Mas como eu disse, Delia não é confiável e tem muitos segredos sombrios para confessar para o leitor até a última página.

“Eu não era nenhum eu. E estava confusa: não sabia se o que eu estava descobrindo e contando para mim mesma, agora que ela não existia mais e não podia retrucar, me causava mais horror ou prazer.” (p.78)

Acho que o que me conquistou definitivamente em Elena Ferrante é a forma como ela mistura, em uma sequência de fatos, presente e passado, sem deixar o leitor confuso. O que ela consegue nessas sequências é realmente construir pra gente a imagem da personagem e do seu emocional. Todos os pilares que a tornaram o que é ao longo da história.
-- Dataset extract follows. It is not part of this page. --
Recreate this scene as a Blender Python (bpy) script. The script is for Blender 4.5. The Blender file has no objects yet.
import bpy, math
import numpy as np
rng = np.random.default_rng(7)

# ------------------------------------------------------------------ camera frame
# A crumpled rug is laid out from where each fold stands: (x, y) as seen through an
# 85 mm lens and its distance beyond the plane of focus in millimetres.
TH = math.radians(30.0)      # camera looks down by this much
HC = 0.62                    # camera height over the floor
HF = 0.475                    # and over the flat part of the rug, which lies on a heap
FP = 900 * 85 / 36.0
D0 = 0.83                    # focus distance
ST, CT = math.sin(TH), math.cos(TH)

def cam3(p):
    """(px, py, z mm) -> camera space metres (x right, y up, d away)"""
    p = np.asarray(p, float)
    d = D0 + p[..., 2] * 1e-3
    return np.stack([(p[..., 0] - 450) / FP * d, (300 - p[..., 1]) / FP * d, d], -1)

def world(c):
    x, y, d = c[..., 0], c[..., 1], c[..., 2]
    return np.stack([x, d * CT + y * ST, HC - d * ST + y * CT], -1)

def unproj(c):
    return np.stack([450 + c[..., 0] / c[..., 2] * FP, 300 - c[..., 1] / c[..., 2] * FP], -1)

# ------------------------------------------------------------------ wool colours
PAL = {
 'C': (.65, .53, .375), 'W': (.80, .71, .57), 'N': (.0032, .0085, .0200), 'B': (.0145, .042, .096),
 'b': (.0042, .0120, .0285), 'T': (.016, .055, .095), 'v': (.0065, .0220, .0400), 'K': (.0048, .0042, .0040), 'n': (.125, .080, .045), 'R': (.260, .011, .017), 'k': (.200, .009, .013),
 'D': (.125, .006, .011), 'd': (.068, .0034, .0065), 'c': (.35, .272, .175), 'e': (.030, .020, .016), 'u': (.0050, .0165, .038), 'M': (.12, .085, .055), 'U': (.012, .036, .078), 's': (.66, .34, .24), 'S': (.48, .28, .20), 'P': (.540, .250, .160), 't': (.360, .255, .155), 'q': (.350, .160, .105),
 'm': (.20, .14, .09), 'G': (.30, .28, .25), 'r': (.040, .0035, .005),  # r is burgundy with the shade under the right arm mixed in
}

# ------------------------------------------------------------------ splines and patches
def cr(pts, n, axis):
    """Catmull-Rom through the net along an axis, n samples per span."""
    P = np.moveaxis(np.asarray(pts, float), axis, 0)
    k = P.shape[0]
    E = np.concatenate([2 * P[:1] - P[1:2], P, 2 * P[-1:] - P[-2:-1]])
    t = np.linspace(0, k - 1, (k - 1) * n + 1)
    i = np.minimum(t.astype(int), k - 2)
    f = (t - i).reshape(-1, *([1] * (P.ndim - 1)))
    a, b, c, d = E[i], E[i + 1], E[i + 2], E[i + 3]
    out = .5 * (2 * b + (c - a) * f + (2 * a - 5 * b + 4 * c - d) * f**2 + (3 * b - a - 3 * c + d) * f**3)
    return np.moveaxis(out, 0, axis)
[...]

Suas mulheres não são confiáveis, mas ao mesmo tempo são totalmente críveis e fiéis em suas instabilidades e inseguranças. Suas histórias são tão verdadeiras quanto as que vivemos fora das páginas. E isso conquista e envolve o leitor de forma a passar pelos percalços junto com as personagens, porque, afinal, não há como fugir de uma certa identificação com o que está sendo jogado na sua cara. Permite aguentar todos os socos no estômago. Faz com que a gente acredite em suas verdade, mesmo que elas sejam chocantes e assustadoras.